Tuesday May 21st 2002

The worst thing about lonliness is there's no easy cure.  Even when you're out with friends, you're still faced with knowing you're going home alone tonight.  It gets me once in a while, and last night was one of those times.  I wanted to sit down in front of some sappy movie with a big bowl of ice cream - but I didn't have a VCR, or even any ice cream.  I settled with seeing Episode 2 again (yeah, twice in the same weekend), and that helped a bit.  I'm mostly over it now - I really get irritated with myself when I'm like that!

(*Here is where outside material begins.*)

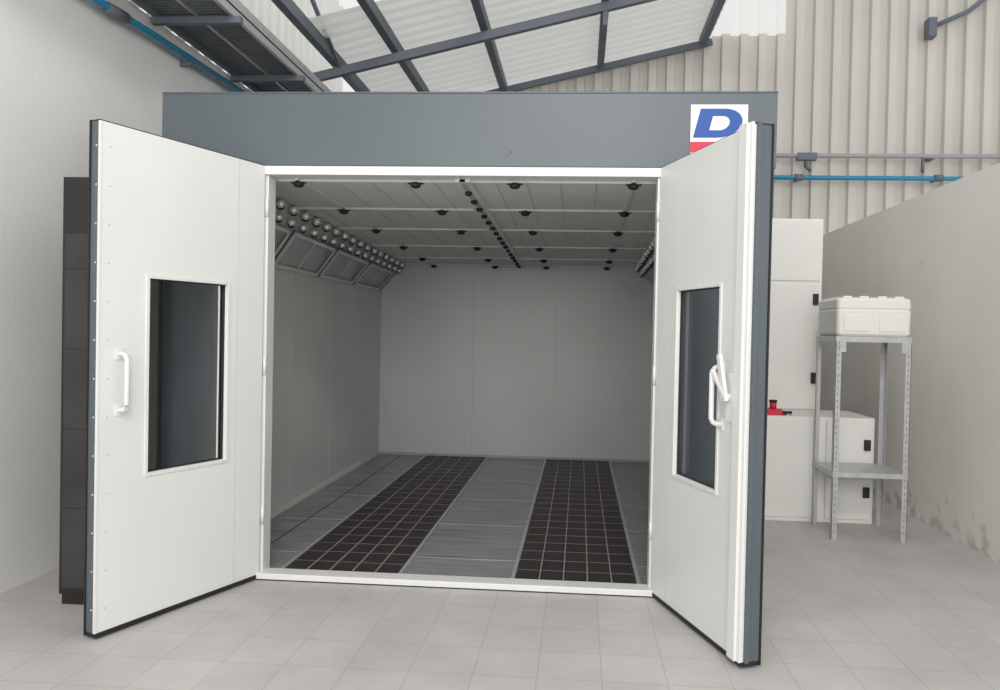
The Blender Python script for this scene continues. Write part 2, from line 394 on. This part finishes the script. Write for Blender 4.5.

It largely came about following a meeting with someone I met on Quest.  I get too excited about these things.  I can't 100% prevent myself from imagining grandiose things that could arise, or from considering the possibility that this could be the moment I meet someone who becomes special to me for years to come.  It's a major let down when I don't get it.  So then comes the 'step back and give this some time' stage, where I make an effort to be friendly while I'm soothing over that disappointed voice inside, in case there's still a possibility and I'm only mistaken.  And then there's the stage where you know nothing's happening here, and you're getting depressed and it isn't even over yet. 

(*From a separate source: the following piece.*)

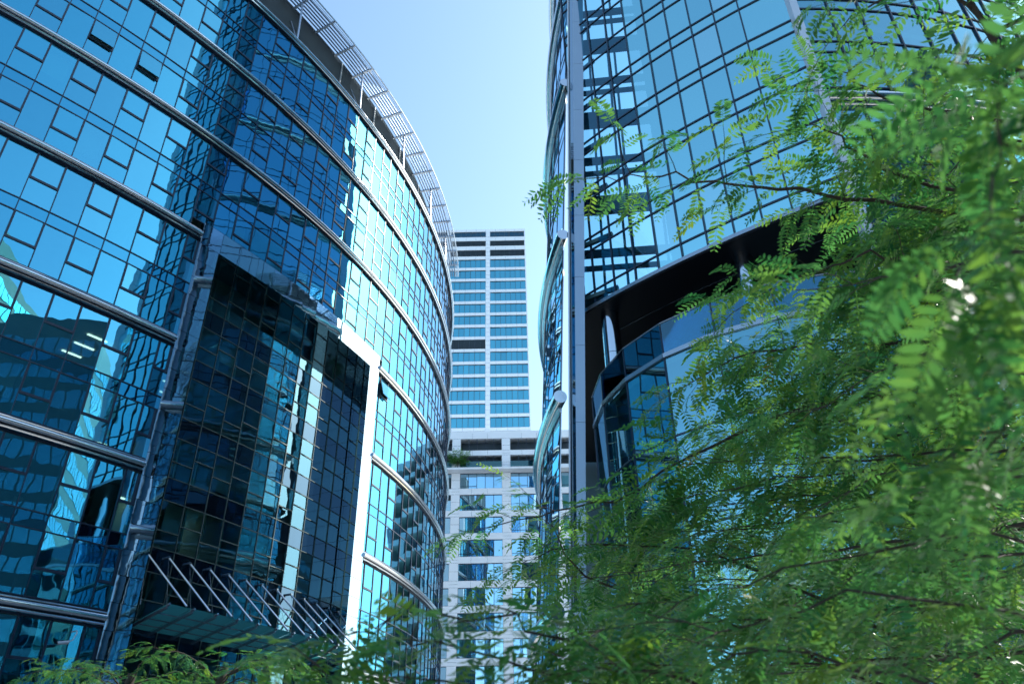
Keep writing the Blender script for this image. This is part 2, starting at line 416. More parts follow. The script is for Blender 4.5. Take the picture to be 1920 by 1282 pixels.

I'm also having trouble targetting the right age group - and remembering which one I belong to.  I'm older than I look, and I feel younger than I am.  I want to appeal to some higher authority and say 'don't make me older, I haven't caught up yet!'  My body's about eight to ten years ahead of my experience, I'm beginning to think.  I have the marriage experience behind me now, at least, but I'm wrestling with the perception I had that hey, I'm 22 again and I get to try this from scratch a second time.  It doesn't work like that.  I'm 28 now - 29 in a couple of weeks, actually. 

I'm a horrible, dreadful judge of age.  I see somebody cute, and then I realize how freakin' young she is and I'm not in highschool anymore.  I've got a secret fear of becoming a 'dirty old man'; I don't want to show any definite interest in anyone until I've confirmed they're at least 25, maybe 24 at a stretch.  Graduated, living on their own, with some real world experience in their pocket.  The tricky part is, I can't play the 'experienced older man'.  Experientially, I feel younger than anyone in my age range.  What's the solution to that?